Solving equations with complex numbers and rational power

Question

How to solve equation $x^{\frac{3}{2}}=i$? De Moivre's formula fails. Wolframalpha gives $x=\frac{1+\sqrt{3}i}{2}$.

Is there any other solutions?
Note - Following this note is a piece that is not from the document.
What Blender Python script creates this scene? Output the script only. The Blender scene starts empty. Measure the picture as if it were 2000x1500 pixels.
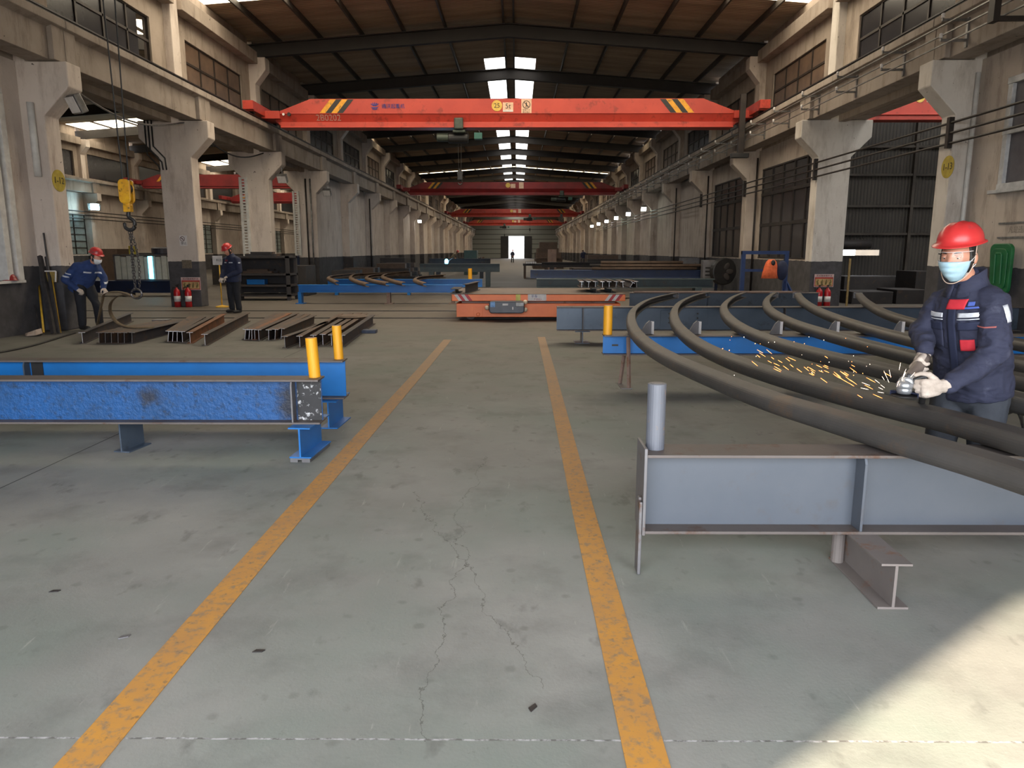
import bpy, math, random
from mathutils import Vector, Matrix, Euler, noise
random.seed(7)
scene = bpy.context.scene
COL = scene.collection
PI = math.pi
# ------------------------------------------------------------------ camera
F, HY, VX, CH = 1420.0, 490.0, 1010.0, 1.5
PITCH = math.atan((750 - HY) / F)
YAW = math.atan((VX - 1000) / (F / math.cos(PITCH)))
cam_d = bpy.data.cameras.new('camera'); cam = bpy.data.objects.new('camera', cam_d); COL.objects.link(cam)
cam_d.sensor_fit = 'HORIZONTAL'; cam_d.sensor_width = 36.0; cam_d.lens = F / 2000 * 36.0
cam_d.clip_start = 0.05; cam_d.clip_end = 600
cam.location = (0, 0, CH); cam.rotation_euler = (PI/2 - PITCH, 0, YAW)
scene.camera = cam
_R = Euler((PI/2 - PITCH, 0, YAW)).to_matrix()
def ray(px, py): return _R @ Vector(((px-1000)/F, -(py-750)/F, -1.0))
def gz(px, py, z=0.0):
    d = ray(px, py); t = (z-CH)/d.z; return Vector((d.x*t, d.y*t, z))
def gy(px, py, Y):
    d = ray(px, py); t = Y/d.y; return Vector((d.x*t, Y, CH+d.z*t))
def gx(px, py, X):
    d = ray(px, py); t = X/d.x; return Vector((X, d.y*t, CH+d.z*t))
# ------------------------------------------------------------------ mesh builder
def frames(pts, up=Vector((0,0,1))):
    out = []
    n = len(pts)
    for i in range(n):
        a = pts[max(i-1,0)]; b = pts[min(i+1,n-1)]
        t = (b-a).normalized() if (b-a).length > 1e-9 else Vector((0,1,0))
        u = up if abs(t.dot(up)) < 0.97 else Vector((1,0,0))
        s = t.cross(u).normalized(); w = s.cross(t).normalized()
        out.append((s, w, t))
    return out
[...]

Is there infinitely many solutions?

Answer 1

$x^{\frac 32} = k$ means that i) $x^3 = k^2$ and that $-\frac \pi 2 < \arg k \le \frac \pi 2$.

So $x^3 = i^2 = -1$ and so by De Moivre $x= \frac {1 +\sqrt 3}2, \frac {1-\sqrt 3}2,-1$. Of these three, the only one with an argument between $-\frac \pi 2$ and $\frac \pi 2$ is $x= \frac {1 +\sqrt 3}2$

==== old incorrect answer ====

What do you mean De Moivres formula fails?

$i = e^{i(\frac \pi2 + 2k\pi)}=\cos \frac \pi 2 + i \sin \frac \pi 2$. so $x^{\frac 32} = i$ is solved by $e^{i(\frac 23(\frac \pi 2 + 2k \pi))}=\cos (\frac 23(\frac \pi 2 + 2k \pi)) + i \sin (\frac 23(\frac \pi 2 + 2k \pi))$

Note if $k=0$ then $x= \cos \frac \pi 3 + i\sin \frac \pi 3 = \frac 12 + i\frac {\sqrt 3}2$ which is wolfram's answer.

==== to make the old answer correct we must add....====

However $x$ must be a principal square root so we must have $-\frac \pi 2 < \frac 23(\frac \pi 2 + 2k \pi) \le \frac \pi 2$.